■ Exercise details
Each line that contains the string "scene" counts once; report how many such lines appear in the data, as a number only.

■ Material

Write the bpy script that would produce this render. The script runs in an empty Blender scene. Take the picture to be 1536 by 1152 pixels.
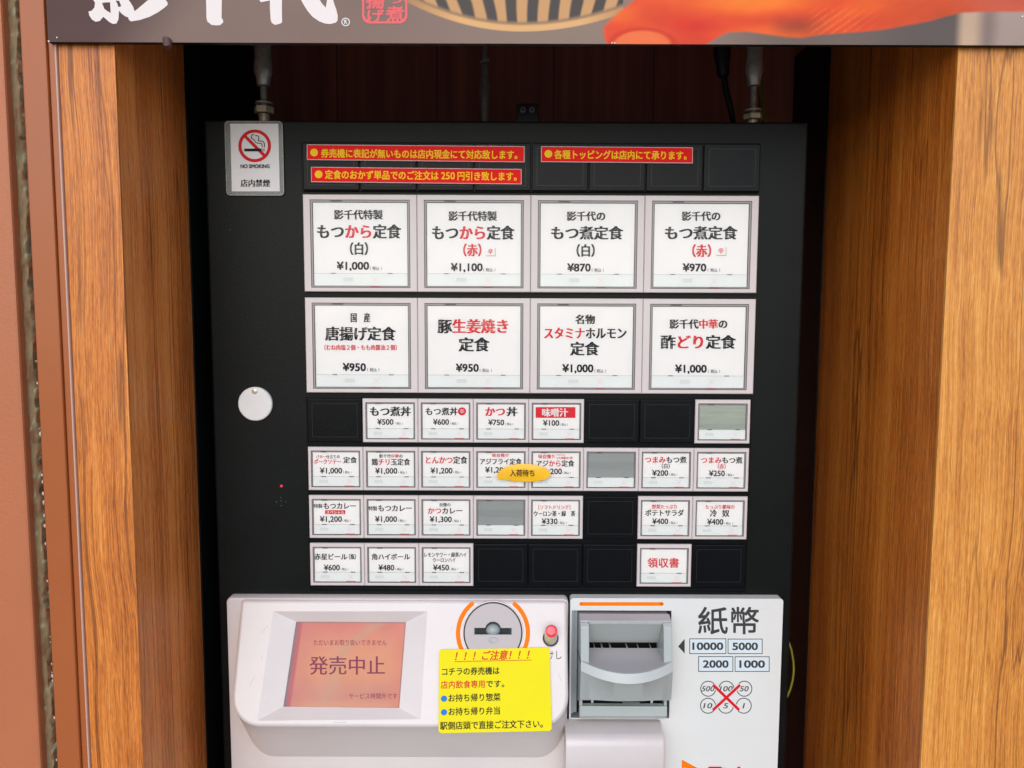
import bpy, bmesh, math, random
from mathutils import Vector, Matrix, noise
random.seed(7)
SC = bpy.context.scene
COL = SC.collection
R = math.radians
# ---------------------------------------------------------------- camera
EYE = Vector((0.0, -0.70, 1.50)); F = 1150.0; TILT = R(5.0); ROLL = R(0.2)
ct, st, cr, sr = math.cos(TILT), math.sin(TILT), math.cos(ROLL), math.sin(ROLL)
RIGHT = Vector((cr, sr*st, sr*ct)); UP = Vector((-sr, cr*st, cr*ct)); FWD = Vector((0, ct, -st))
cam = bpy.data.cameras.new('camera'); cam.sensor_width = 36; cam.lens = F/1536*36; cam.clip_start = .02; cam.clip_end = 5000
co = bpy.data.objects.new('camera', cam); COL.objects.link(co); SC.camera = co
co.matrix_world = Matrix(((RIGHT.x, UP.x, -FWD.x, EYE.x), (RIGHT.y, UP.y, -FWD.y, EYE.y), (RIGHT.z, UP.z, -FWD.z, EYE.z), (0, 0, 0, 1)))
# ---------------------------------------------------------------- daylight
SUN_EL, SUN_AZ = R(30), R(-6)      # azimuth measured from straight behind the camera, negative = from the left
w = bpy.data.worlds.new('World'); SC.world = w; w.use_nodes = True
nt = w.node_tree; sky = nt.nodes.new('ShaderNodeTexSky'); sky.sky_type = 'NISHITA'; sky.sun_disc = False
sky.sun_elevation = SUN_EL; sky.dust_density = 1.0; sky.ozone_density = 2.5; sky.air_density = 1.0
sd = Vector((math.sin(SUN_AZ)*math.cos(SUN_EL), -math.cos(SUN_AZ)*math.cos(SUN_EL), math.sin(SUN_EL)))  # towards the sun
sky.sun_rotation = math.atan2(sd.x, sd.y)
nt.links.new(sky.outputs[0], nt.nodes['Background'].inputs[0]); nt.nodes['Background'].inputs[1].default_value = 0.15
sl = bpy.data.lights.new('sun', 'SUN'); sl.energy = 1.1; sl.angle = R(65); sl.color = (1, .945, .87)
so = bpy.data.objects.new('sun', sl); COL.objects.link(so); so.rotation_euler = sd.to_track_quat('Z', 'Y').to_euler()
SC.view_settings.view_transform = 'Standard'; SC.view_settings.look = 'None'; SC.view_settings.gamma = 1
SC.view_settings.exposure = 0.33
# ---------------------------------------------------------------- geometry of sight: a pixel of the 1536x1152 photo -> point on a real plane
def ray(px, py):
    return RIGHT*((px-768)/F) + UP*((576-py)/F) + FWD
def P(px, py, Y=0.0):
    d = ray(px, py); return EYE + d*((Y-EYE.y)/d.y)
def PQ(px, py, p0, n):
    d = ray(px, py); return EYE + d*((p0-EYE).dot(n)/d.dot(n))
# ---------------------------------------------------------------- materials
def s2l(c): return tuple((x/255/12.92 if x/255 <= .04045 else ((x/255+.055)/1.055)**2.4) for x in c)
MATS = {}
def mat(name, col, rough=.5, metal=0, spec=.5, coat=0, emit=None, estr=0, vary=0, vscale=30, bump=0, bscale=400, bstretch=(1,1,1), coatrough=.1, speck=0):
    m = bpy.data.materials.new(name); m.use_nodes = True; t = m.node_tree; b = t.nodes['Principled BSDF']
    b.inputs['Base Color'].default_value = (*col, 1); b.inputs['Roughness'].default_value = rough; b.inputs['Metallic'].default_value = metal
    b.inputs['Specular IOR Level'].default_value = spec; b.inputs['Coat Weight'].default_value = coat; b.inputs['Coat Roughness'].default_value = coatrough
    if emit: b.inputs['Emission Color'].default_value = (*emit, 1); b.inputs['Emission Strength'].default_value = estr
    tc = t.nodes.new('ShaderNodeTexCoord'); mp = t.nodes.new('ShaderNodeMapping'); t.links.new(tc.outputs['Object'], mp.inputs[0]); mp.inputs['Scale'].default_value = bstretch
    if vary:
        n = t.nodes.new('ShaderNodeTexNoise'); n.inputs['Scale'].default_value = vscale; n.inputs['Detail'].default_value = 6; n.inputs['Roughness'].default_value = .6
        t.links.new(mp.outputs[0], n.inputs[0])
        mr = t.nodes.new('ShaderNodeMapRange'); mr.inputs['From Min'].default_value = .3; mr.inputs['From Max'].default_value = .7
        mr.inputs['To Min'].default_value = 1-vary; mr.inputs['To Max'].default_value = 1+vary*.6
        t.links.new(n.outputs[0], mr.inputs[0])
        mx = t.nodes.new('ShaderNodeMix'); mx.data_type = 'RGBA'; mx.blend_type = 'MULTIPLY'; mx.inputs[0].default_value = 1
        mx.inputs[6].default_value = (*col, 1); t.links.new(mr.outputs[0], mx.inputs[7]); out = mx.outputs[2]
        if speck:
            v = t.nodes.new('ShaderNodeTexNoise'); v.inputs['Scale'].default_value = 420; v.inputs['Detail'].default_value = 2
            t.links.new(mp.outputs[0], v.inputs[0])
            r2 = t.nodes.new('ShaderNodeMapRange'); r2.inputs['From Min'].default_value = .74; r2.inputs['From Max'].default_value = .80; r2.inputs['To Min'].default_value = 0; r2.inputs['To Max'].default_value = speck
            t.links.new(v.outputs[0], r2.inputs[0]); m2 = t.nodes.new('ShaderNodeMix'); m2.data_type = 'RGBA'
            t.links.new(r2.outputs[0], m2.inputs[0]); t.links.new(out, m2.inputs[6]); m2.inputs[7].default_value = (.22, .2, .19, 1); out = m2.outputs[2]
        t.links.new(out, b.inputs['Base Color'])
        r3 = t.nodes.new('ShaderNodeMapRange'); r3.inputs['To Min'].default_value = max(.05, rough-.12); r3.inputs['To Max'].default_value = min(1, rough+.12)
        t.links.new(n.outputs[0], r3.inputs[0]); t.links.new(r3.outputs[0], b.inputs['Roughness'])
    if bump:
        n2 = t.nodes.new('ShaderNodeTexNoise'); n2.inputs['Scale'].default_value = bscale; n2.inputs['Detail'].default_value = 3; t.links.new(mp.outputs[0], n2.inputs[0])
        bp = t.nodes.new('ShaderNodeBump'); bp.inputs['Strength'].default_value = bump; bp.inputs['Distance'].default_value = .001
        t.links.new(n2.outputs[0], bp.inputs['Height']); t.links.new(bp.outputs[0], b.inputs['Normal'])
    MATS[name] = m; return m
def vmat(name, rough=.4, emit=0, coat=0):
    m = bpy.data.materials.new(name); m.use_nodes = True; t = m.node_tree; b = t.nodes['Principled BSDF']
    a = t.nodes.new('ShaderNodeVertexColor'); a.layer_name = 'print'; b.inputs['Roughness'].default_value = rough; b.inputs['Coat Weight'].default_value = coat
    if emit:
        b.inputs['Base Color'].default_value = (.03, .03, .03, 1); t.links.new(a.outputs[0], b.inputs['Emission Color']); b.inputs['Emission Strength'].default_value = emit
    else: t.links.new(a.outputs[0], b.inputs['Base Color'])
    MATS[name] = m; return m
def wood(name, dark, mid, light, axis, seed=0, rough=.42, lines=.62):
    m = bpy.data.materials.new(name); m.use_nodes = True; t = m.node_tree; N = t.nodes.new; L = t.links.new; b = t.nodes['Principled BSDF']
    tc = N('ShaderNodeTexCoord'); mp = N('ShaderNodeMapping'); L(tc.outputs['Object'], mp.inputs[0]); mp.inputs['Location'].default_value = (seed*1.7, seed*.9, seed*2.3)
    # gentle waviness along the grain
    wv = N('ShaderNodeTexNoise'); wv.inputs['Scale'].default_value = 4.5; wv.inputs['Detail'].default_value = 2; L(mp.outputs[0], wv.inputs[0])
    sub = N('ShaderNodeVectorMath'); sub.operation = 'SUBTRACT'; L(wv.outputs['Color'], sub.inputs[0]); sub.inputs[1].default_value = (.5, .5, .5)
    mul = N('ShaderNodeVectorMath'); mul.operation = 'MULTIPLY'; L(sub.outputs[0], mul.inputs[0]); mul.inputs[1].default_value = (.016, .016, 0)
    add = N('ShaderNodeVectorMath'); add.operation = 'ADD'; L(mp.outputs[0], add.inputs[0]); L(mul.outputs[0], add.inputs[1])
    def nz(scale, sz, detail=3, rgh=.55, dist=0):
        q = N('ShaderNodeMapping'); L(add.outputs[0], q.inputs[0]); q.inputs['Scale'].default_value = (scale, scale, sz)
        n = N('ShaderNodeTexNoise'); n.inputs['Scale'].default_value = 1; n.inputs['Detail'].default_value = detail; n.inputs['Roughness'].default_value = rgh; n.inputs['Distortion'].default_value = dist
        L(q.outputs[0], n.inputs[0]); return n.outputs[0]
    broad = nz(40, .35, 3, .6); streak = nz(360, .6, 4, .7); fine = nz(1150, 7, 2); fleck = nz(1000, 120, 2, .6); mott = nz(14, 9, 3); line = nz(75, .8, 1.5, .5)
    def mrange(src, a, c, lo, hi):
        r = N('ShaderNodeMapRange'); L(src, r.inputs[0]); r.inputs['From Min'].default_value = a; r.inputs['From Max'].default_value = c; r.inputs['To Min'].default_value = lo; r.inputs['To Max'].default_value = hi; return r.outputs[0]
    def math_(op, a, c):
        k = N('ShaderNodeMath'); k.operation = op
        for i, x in enumerate((a, c)):
            if isinstance(x, (int, float)): k.inputs[i].default_value = x
            else: L(x, k.inputs[i])
        return k.outputs[0]
    v = math_('ADD', math_('MULTIPLY', broad, .50), math_('MULTIPLY', streak, .60))
    v = math_('ADD', v, math_('MULTIPLY', fine, .60)); v = math_('ADD', v, math_('MULTIPLY', fleck, .42)); v = math_('ADD', v, math_('MULTIPLY', mott, .25))
    v = mrange(v, .78, 1.68, 0, 1)
    cr_ = N('ShaderNodeValToRGB'); L(v, cr_.inputs[0]); e = cr_.color_ramp.elements
    e[0].position = .12; e[0].color = (*dark, 1); e[1].position = .92; e[1].color = (*light, 1); k = e.new(.5); k.color = (*mid, 1)
    # thin dark veins where a stretched noise passes through one level
    ln = math_('ABSOLUTE', math_('SUBTRACT', line, .5), 0); ln = mrange(ln, .002, .015, lines, 0)
    gate = mrange(nz(18, .9, 2), .40, .55, 0, 1); ln = math_('MULTIPLY', ln, gate)
    mx = N('ShaderNodeMix'); mx.data_type = 'RGBA'; L(ln, mx.inputs[0]); L(cr_.outputs[0], mx.inputs[6]); mx.inputs[7].default_value = (dark[0]*.25, dark[1]*.2, dark[2]*.2, 1)
    L(mx.outputs[2], b.inputs['Base Color'])
    L(mrange(streak, .3, .7, rough-.06, rough+.12), b.inputs['Roughness'])
    bp = N('ShaderNodeBump'); bp.inputs['Strength'].default_value = .35; bp.inputs['Distance'].default_value = .0006
    L(math_('SUBTRACT', math_('ADD', fine, fleck), ln), bp.inputs['Height']); L(bp.outputs[0], b.inputs['Normal'])
    MATS[name] = m; return m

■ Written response
2